Dosyanın incelenmesinden, davacının 2000 yılı sicilinin; 1. sicil amirince “maliye teşkilatına yakışmayan biri olup, güvenirliği yoktur, yetersizdir.” görüşüyle 52 puanla, 2. sicil amirince “ailevi sorunlarından dolayı sıkıntılar çekmekte ve uygun olmayan davranışlarda bulunmaktadır.” görüşüyle 70 puan ile değerlendirilmesi sonrasında, 3. sicil amirinin takdir etmiş olduğu 55 puan esas alınarak olumsuz düzenlendiği; bütün bu hususların yanında davalı idare savunmasında sicilin olumsuz olarak düzenlenmesinin sebebi olarak davacının sicil amiri olan Malmüdürü Vekili tarafından Defterdarlığa yazılan 18.4.2001 günlü, 156 sayılı yazıda bahsi geçen ve davacının görevini yaparken sorumluluk duygusunun olmadığı, mesai arkadaşlarına karşı tutum ve davranışlarında kusurlu olduğu, disipline gerekli özeni göstermediği, görevini yerine getirmede verimsiz olduğu, borçlarını kasden ödemeyerek hakkında yasal yollara başvurulmasına sebep olduğu ve sürekli şikayet telefonlarının geldiği, bu durumun çalışma düzenini bozduğu, yıl boyunca kendisinde hiçbir yenilik ve gelişme görülmediği, sürekli yalan söylediği, tasarrufa riayet etmediği, temizliğe gerekli özeni göstermediği ve kurumun güven ve itibarını zedelediği gibi hususların gerekçe gösterildiği gibi, borçlarını kasden ödememesi nedeniyle kınama cezası ile cezalandırıldığı, yapmış olduğu itiraz sonucunda cezasının genel, ailevi ve sosyal durumu dikkate alınarak uyarma cezasına çevrildiği noktasında somut bir olayı da ortaya koyduğu, davacının aynı eylemi 1995 yılında da işlediği yönünde bir bilgiye de yer verildiği; öte yandan, dava konusu 2000 yılı sicilinden bir önceki 1999 yılı sicilinin de yine aynı sicil amirince ve 65 puanla orta olarak düzenlendiği anlaşılmıştır.
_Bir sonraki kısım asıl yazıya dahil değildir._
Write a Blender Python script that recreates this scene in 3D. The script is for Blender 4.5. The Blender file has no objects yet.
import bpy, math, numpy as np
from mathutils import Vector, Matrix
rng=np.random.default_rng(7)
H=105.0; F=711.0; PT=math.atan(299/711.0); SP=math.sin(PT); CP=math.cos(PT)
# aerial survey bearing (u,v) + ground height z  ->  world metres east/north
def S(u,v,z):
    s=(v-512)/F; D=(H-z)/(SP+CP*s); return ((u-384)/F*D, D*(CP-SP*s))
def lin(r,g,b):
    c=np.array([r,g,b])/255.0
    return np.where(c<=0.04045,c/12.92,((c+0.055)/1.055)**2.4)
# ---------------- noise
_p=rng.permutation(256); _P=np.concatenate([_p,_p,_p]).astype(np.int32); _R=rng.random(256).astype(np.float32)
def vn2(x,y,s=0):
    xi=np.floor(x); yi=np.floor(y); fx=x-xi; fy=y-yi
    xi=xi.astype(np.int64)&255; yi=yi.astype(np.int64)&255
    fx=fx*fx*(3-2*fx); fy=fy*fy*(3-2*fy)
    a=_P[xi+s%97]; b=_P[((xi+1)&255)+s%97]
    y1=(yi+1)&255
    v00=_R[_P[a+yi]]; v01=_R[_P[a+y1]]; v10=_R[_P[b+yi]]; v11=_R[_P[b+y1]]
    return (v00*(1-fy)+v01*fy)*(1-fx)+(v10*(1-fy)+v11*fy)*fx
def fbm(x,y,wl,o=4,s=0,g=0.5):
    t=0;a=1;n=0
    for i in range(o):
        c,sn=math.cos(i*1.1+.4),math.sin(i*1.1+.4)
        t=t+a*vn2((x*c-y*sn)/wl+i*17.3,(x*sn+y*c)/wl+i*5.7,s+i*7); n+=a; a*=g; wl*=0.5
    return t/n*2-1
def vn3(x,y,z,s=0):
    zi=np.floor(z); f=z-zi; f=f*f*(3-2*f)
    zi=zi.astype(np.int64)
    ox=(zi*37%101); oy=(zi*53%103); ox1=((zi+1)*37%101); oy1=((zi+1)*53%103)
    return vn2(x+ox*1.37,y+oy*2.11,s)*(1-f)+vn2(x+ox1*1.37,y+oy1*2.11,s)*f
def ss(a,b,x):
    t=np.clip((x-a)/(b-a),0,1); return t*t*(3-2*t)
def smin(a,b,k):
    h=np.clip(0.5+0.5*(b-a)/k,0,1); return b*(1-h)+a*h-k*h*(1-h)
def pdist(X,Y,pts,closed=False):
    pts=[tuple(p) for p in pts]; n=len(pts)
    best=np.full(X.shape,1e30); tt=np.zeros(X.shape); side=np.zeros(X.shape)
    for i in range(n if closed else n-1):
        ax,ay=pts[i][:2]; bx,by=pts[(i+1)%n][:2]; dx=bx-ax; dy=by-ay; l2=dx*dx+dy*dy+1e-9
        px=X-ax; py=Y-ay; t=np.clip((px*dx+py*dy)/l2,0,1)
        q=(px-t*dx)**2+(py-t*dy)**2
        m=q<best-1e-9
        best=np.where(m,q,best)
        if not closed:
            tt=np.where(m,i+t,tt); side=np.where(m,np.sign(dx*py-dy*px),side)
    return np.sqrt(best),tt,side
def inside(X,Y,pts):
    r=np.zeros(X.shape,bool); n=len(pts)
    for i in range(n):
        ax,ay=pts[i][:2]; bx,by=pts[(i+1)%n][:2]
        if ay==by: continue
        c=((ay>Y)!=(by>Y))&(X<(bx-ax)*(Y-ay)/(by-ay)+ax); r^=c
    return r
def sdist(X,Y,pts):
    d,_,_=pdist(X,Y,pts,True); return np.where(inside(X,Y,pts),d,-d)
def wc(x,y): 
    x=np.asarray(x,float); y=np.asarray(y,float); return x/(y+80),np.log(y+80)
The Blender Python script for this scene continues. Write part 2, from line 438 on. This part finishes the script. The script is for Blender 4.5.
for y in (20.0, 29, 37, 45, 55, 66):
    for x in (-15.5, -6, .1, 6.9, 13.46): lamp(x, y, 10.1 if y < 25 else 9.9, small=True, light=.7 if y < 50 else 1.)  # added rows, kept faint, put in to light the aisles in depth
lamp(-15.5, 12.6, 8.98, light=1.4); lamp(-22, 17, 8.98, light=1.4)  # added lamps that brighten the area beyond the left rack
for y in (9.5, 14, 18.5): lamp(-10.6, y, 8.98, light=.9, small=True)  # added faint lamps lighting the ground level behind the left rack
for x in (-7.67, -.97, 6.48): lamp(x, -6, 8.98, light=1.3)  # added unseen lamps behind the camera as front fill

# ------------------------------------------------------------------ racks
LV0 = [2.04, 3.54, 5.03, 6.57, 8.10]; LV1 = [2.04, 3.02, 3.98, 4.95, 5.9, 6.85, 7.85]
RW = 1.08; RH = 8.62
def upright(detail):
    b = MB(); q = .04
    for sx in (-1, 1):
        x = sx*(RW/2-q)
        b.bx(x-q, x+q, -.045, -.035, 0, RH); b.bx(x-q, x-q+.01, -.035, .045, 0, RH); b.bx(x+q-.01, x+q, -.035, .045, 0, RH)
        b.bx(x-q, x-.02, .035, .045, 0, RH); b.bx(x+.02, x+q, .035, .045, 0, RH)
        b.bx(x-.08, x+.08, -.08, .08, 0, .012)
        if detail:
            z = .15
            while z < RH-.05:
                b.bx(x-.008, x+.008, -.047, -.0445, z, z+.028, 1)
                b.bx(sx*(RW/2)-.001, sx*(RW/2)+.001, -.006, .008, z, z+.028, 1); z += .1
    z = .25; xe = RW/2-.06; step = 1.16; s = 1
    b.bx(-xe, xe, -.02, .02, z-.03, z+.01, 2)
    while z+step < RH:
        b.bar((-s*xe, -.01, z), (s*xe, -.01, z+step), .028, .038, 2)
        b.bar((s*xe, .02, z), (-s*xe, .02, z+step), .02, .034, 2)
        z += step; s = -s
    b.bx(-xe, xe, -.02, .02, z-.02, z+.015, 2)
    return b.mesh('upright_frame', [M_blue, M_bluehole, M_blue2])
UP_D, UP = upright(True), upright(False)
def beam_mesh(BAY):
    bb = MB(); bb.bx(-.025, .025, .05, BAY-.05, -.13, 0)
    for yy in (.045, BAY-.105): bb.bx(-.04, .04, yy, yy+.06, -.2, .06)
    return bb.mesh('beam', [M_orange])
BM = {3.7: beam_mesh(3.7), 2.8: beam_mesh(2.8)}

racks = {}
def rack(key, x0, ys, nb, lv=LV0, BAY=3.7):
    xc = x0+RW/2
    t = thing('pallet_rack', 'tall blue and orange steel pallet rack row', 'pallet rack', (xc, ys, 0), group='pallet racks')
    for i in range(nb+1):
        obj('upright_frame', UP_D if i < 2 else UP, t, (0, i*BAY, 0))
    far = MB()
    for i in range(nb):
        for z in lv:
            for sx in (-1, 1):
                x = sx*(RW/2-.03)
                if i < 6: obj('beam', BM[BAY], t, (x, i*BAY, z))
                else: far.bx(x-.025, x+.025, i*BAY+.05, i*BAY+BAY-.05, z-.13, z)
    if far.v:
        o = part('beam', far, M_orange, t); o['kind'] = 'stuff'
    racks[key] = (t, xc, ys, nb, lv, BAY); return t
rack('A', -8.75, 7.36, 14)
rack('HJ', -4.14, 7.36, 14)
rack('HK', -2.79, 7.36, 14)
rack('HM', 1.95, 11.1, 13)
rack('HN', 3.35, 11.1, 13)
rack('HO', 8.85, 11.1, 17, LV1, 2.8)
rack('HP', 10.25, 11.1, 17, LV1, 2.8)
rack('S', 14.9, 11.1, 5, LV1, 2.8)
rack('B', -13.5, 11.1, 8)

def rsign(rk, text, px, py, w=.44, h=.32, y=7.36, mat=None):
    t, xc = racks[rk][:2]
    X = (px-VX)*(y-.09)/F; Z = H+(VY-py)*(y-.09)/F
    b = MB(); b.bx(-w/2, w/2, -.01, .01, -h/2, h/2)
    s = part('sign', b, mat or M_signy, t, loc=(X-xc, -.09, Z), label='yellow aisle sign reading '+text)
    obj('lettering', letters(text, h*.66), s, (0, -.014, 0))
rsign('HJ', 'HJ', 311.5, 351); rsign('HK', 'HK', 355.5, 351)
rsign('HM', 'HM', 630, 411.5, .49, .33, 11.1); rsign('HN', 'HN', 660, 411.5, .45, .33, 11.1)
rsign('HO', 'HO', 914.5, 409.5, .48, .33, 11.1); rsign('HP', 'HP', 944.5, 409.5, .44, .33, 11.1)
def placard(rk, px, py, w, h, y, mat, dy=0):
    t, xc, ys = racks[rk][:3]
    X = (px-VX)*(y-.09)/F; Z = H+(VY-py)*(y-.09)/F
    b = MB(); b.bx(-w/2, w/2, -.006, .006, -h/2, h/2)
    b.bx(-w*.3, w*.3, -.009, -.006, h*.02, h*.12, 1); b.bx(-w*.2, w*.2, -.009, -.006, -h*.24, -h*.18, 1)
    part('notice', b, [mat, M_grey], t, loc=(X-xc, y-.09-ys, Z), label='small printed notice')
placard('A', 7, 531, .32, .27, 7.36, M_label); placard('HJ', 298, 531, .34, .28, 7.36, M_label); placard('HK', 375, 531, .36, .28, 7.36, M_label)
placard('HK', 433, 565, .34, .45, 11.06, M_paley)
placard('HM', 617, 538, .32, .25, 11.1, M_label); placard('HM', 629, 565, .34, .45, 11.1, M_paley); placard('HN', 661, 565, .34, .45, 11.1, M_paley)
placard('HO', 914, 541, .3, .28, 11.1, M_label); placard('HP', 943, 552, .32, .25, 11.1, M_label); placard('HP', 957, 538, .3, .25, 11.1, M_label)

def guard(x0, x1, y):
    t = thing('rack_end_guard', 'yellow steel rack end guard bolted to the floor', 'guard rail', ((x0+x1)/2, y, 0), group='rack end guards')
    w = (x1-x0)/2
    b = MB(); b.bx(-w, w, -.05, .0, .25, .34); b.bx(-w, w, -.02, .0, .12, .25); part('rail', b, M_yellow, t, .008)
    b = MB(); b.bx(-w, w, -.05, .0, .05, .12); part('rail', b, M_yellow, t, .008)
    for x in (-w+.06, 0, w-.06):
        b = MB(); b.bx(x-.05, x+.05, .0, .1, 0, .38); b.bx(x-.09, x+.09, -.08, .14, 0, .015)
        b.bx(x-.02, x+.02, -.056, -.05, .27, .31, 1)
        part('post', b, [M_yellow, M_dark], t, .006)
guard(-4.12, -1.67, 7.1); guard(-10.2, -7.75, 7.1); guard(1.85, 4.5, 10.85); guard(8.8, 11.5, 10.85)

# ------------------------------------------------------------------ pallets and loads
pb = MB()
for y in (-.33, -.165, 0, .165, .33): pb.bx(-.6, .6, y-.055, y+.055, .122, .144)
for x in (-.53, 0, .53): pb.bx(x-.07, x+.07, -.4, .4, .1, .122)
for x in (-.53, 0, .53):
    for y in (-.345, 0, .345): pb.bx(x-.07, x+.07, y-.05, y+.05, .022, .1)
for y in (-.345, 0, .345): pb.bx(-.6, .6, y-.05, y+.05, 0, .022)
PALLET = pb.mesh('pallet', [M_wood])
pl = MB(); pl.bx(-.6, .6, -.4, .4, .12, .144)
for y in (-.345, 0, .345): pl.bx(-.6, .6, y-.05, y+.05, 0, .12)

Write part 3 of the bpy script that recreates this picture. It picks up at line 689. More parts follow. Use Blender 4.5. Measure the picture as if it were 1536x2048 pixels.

Bu durumda, davacının olumsuz olarak düzenlenen siciline dayanak olarak gösterilen eylemi 1995 yılında da işlemiş olması ve … Malmüdürlüğünün söz konusu yazısında işaret edilen olumsuz tutum ve davranışların bu eylemin doğal sonuçlarından olduğu, dava konusu sicil ile bir önceki yıl sicili arasında açık bir farklılık olmaması ve davacının sürekli bir performans düşüklüğü içerisinde bulunması gibi hususların birlikte değerlendirilmesinden, dava konusu sicilin “Sicillerin Objektifliği” ilkesi çerçevesinde düzenlendiği ve hukuka aykırı olmadığı sonucuna varıldığından, işlemin iptali yolundaki İdare Mahkemesi kararında hukuki isabet bulunmamaktadır.
Açıklanan nedenlerle, davalı idarenin temyiz isteminin kabulüyle, … İdare Mahkemesi’nce verilen … günlü, E: …, K: … sayılı sayılı kararın 2577 sayılı İdari Yargılama Usulü Kanunu’nun 49. maddesinin 1/b. fıkrası uyarınca bozulmasına, aynı maddenin 3622 sayılı Kanun ile değişik 3. fıkrası gereğince ve yukarıda belirtilen hususlar da gözetilerek yeniden bir karar verilmek üzere dosyanın adı geçen Mahkeme’ye gönderilmesine, 12.1.2005 tarihinde oyçokluğuyla karar verildi.

KARŞI OY

İdare Mahkemesince verilen karar ve dayandığı gerekçe hukuka ve usule uygun olup, bozulmasını gerektirecek bir neden de bulunmadığından, anılan kararın onanması gerektiği görüşüyle çoğunluk kararına katılmıyorum.